In the meantime, he is back coaching at college football’s highest level after a five-year stint coaching in his hometown at FCS-level Youngstown State. LSU coach Ed Orgeron pursued Pelini to fill his defensive coordinator vacancy when Dave Aranda bolted for a head coaching position at Baylor.
If Pelini, 52, produces the way he did in his first stint in Baton Rouge – as Les Miles’ defensive coordinator from 2005-07, Pelini led his units to top-three national finishes in total defense each year – he will get another opportunity to lead a program.

Sure, there will be questions about his fiery temperament, but coaches with worse behavior on their rap sheets have been given second chances at the FBS level. Pelini simply needs to get results in the SEC once again, whenever college football returns, and he will resume fielding head coaching offers. After all, the only FBS coaches to win at least nine games each year between 2008 and 2014, the years Pelini was Nebraska’s coach, were Pelini and Alabama’s Nick Saban.

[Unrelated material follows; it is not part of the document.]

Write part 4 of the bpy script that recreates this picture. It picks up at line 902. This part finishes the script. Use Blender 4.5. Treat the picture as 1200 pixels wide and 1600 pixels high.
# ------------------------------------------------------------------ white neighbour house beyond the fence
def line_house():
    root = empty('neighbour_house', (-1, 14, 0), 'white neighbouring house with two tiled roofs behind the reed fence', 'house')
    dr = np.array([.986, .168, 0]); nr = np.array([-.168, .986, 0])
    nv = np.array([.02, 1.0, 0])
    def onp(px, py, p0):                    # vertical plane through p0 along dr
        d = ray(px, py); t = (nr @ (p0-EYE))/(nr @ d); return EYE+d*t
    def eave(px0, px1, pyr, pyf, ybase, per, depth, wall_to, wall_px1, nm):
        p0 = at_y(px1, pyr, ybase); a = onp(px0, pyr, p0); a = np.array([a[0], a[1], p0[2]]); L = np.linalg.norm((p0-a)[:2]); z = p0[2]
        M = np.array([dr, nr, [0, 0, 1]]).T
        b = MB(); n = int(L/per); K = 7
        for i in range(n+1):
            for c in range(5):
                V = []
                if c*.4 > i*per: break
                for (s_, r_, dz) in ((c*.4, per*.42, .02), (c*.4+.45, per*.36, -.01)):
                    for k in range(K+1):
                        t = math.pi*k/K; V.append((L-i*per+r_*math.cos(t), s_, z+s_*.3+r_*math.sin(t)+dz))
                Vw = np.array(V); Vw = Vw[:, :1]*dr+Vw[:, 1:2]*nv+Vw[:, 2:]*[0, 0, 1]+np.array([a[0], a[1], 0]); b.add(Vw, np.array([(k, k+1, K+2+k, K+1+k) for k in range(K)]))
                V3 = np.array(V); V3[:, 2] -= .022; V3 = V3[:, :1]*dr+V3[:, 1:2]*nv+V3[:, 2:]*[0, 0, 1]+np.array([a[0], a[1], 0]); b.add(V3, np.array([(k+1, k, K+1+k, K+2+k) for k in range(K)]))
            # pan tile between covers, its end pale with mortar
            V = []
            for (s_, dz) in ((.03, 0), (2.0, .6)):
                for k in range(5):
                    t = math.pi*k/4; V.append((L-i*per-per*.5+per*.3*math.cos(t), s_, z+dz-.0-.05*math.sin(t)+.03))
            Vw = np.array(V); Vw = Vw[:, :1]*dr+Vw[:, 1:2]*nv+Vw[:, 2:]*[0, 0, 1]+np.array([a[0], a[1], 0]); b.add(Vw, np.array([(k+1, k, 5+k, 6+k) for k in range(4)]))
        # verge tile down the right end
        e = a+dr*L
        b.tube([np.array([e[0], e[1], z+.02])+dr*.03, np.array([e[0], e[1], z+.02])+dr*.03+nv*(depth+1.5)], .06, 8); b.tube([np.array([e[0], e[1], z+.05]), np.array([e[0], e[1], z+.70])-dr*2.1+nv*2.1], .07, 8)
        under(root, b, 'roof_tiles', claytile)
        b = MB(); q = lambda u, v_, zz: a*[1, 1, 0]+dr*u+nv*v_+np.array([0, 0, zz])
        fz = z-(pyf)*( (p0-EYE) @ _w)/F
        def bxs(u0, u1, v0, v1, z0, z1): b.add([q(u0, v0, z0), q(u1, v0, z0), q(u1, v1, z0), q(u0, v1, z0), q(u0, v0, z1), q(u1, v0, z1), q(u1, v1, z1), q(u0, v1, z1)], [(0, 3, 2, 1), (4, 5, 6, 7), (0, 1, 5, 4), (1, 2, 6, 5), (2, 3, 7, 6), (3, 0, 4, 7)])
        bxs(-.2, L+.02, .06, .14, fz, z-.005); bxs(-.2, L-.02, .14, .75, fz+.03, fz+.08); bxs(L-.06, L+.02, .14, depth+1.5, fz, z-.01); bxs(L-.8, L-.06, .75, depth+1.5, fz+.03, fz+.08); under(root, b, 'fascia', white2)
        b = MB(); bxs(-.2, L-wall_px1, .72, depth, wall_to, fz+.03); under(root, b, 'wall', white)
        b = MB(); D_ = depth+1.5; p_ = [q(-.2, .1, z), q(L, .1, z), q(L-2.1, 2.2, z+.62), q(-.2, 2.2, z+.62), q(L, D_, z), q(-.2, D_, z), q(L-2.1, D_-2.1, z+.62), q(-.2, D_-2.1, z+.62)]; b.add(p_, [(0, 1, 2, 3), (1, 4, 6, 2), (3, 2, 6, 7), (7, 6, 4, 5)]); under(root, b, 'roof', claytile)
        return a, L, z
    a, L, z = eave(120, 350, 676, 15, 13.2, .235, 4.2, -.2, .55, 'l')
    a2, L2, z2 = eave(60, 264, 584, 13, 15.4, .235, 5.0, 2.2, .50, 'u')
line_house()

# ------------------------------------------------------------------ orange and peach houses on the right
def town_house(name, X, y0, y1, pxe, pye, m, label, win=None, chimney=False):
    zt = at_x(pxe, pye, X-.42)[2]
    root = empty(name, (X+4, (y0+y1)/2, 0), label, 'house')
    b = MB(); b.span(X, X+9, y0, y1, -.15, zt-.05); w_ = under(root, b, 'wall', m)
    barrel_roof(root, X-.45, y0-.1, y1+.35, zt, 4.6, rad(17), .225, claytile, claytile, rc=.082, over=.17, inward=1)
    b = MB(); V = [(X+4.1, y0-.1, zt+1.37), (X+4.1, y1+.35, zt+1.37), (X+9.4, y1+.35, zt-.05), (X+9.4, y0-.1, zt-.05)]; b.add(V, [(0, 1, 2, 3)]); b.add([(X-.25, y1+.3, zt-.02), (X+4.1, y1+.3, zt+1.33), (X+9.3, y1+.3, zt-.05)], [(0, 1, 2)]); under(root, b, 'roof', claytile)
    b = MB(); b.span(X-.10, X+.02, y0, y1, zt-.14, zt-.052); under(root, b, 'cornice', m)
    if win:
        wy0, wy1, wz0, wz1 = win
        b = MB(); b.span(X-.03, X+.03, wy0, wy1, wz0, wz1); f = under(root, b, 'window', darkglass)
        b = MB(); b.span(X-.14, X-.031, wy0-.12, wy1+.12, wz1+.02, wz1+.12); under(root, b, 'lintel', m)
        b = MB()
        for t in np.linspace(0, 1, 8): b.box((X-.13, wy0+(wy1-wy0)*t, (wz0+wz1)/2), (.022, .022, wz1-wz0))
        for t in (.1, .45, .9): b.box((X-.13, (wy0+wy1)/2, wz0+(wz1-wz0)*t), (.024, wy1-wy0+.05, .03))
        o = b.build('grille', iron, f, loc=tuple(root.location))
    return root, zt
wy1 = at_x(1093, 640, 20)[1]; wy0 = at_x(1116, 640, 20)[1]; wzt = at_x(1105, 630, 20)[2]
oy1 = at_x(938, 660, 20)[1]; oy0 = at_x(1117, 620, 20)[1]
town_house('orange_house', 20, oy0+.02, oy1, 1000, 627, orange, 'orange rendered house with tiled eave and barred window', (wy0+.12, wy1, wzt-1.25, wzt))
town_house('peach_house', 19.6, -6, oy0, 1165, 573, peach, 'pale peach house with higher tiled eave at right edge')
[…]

Pelini is not the only former head coach who is in the middle of a redemption project at a major program. While his tour through the FCS was a bit unorthodox, it is not at all unusual to see a fired head coach serve his time as a coordinator, indicate he deserves another shot and then actually get one.
Think Lane Kiffin and Mike Locksley at Alabama. Or Karl Dorrell’s multiple stops between a 2003-07 stint at UCLA and his recent hiring as Colorado’s head coach. Or even Pelini’s current boss wandering through the wilderness between his 2007 ouster at Ole Miss and his becoming LSU’s coach, first on an interim basis and later as full-time head coach in 2016.